I'm numb because a couple of nights ago my phone rang in the middle of the night, I ignored the call, it was the middle of the night. In the morning I saw that I recognized the number, it wasn't saved but I know my numbers....it was my brother whom I had not spoken to in over 3 years because we are a family with issues :/ My brother left me a frantic message that he was sorry for all our differences but he had just lost his son, Bubu Ricky Anthony Jr took his own life. Ricky Jr is a grown man who actually was in the military he was just about to go home next week. He was stationed in Pensacola the details are still not clear but none the less that's my nephew my blood that I have known him since he was a baby & now he is gone. I'm really confused about how this could happen I mean I know we are a family with issues but can we go that far to think that it cant get any better so lets end it? I'm really saddened & heart broken because my brothers world is falling apart. Even though I have my issues with my brother Rick my brother is a fantastic father, a little too tough love for me, but none the less he was involved with his kids since they were babies.

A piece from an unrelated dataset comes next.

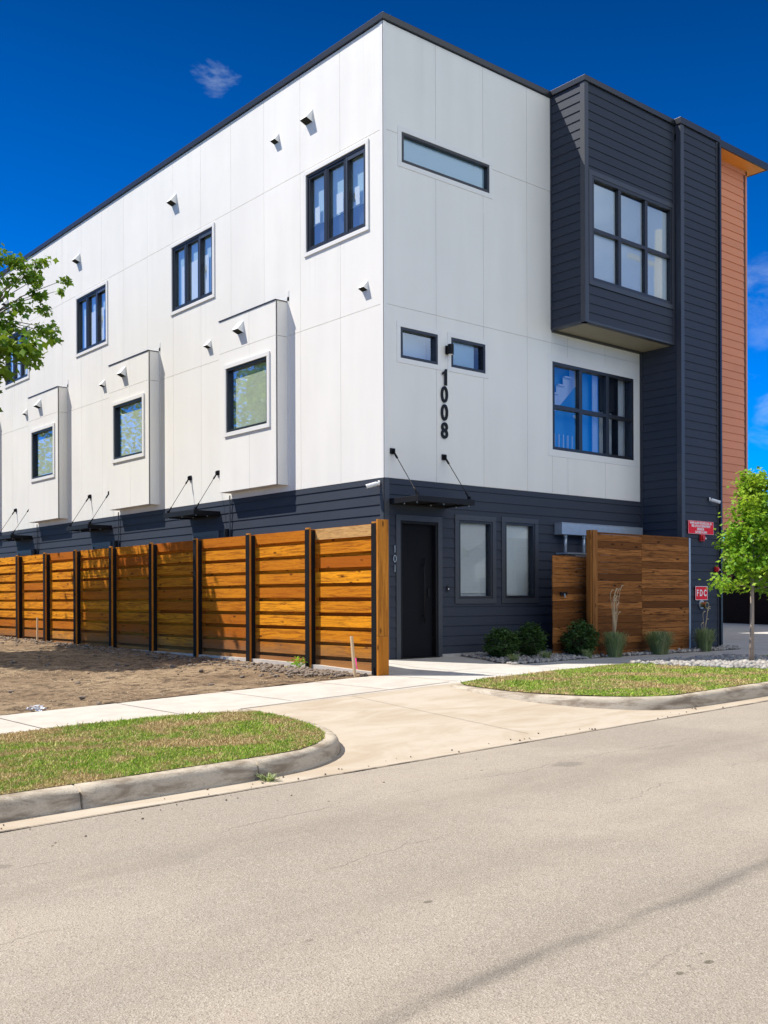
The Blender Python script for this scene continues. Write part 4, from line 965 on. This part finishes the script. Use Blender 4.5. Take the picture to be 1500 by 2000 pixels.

I don't know how to feel because there is so much going on around me. I'm trying to keep composure but every time I think of my brother losing his baby it hurts. Even though we are not a mushy type of family we are very sentimental & I know my brother is really hurting. I have been crying & wishing that its still a some big mistake but so far its not. So I'm planning my trip to learn then I have to go pay my respects to my brother in Fayetteville North Carolina.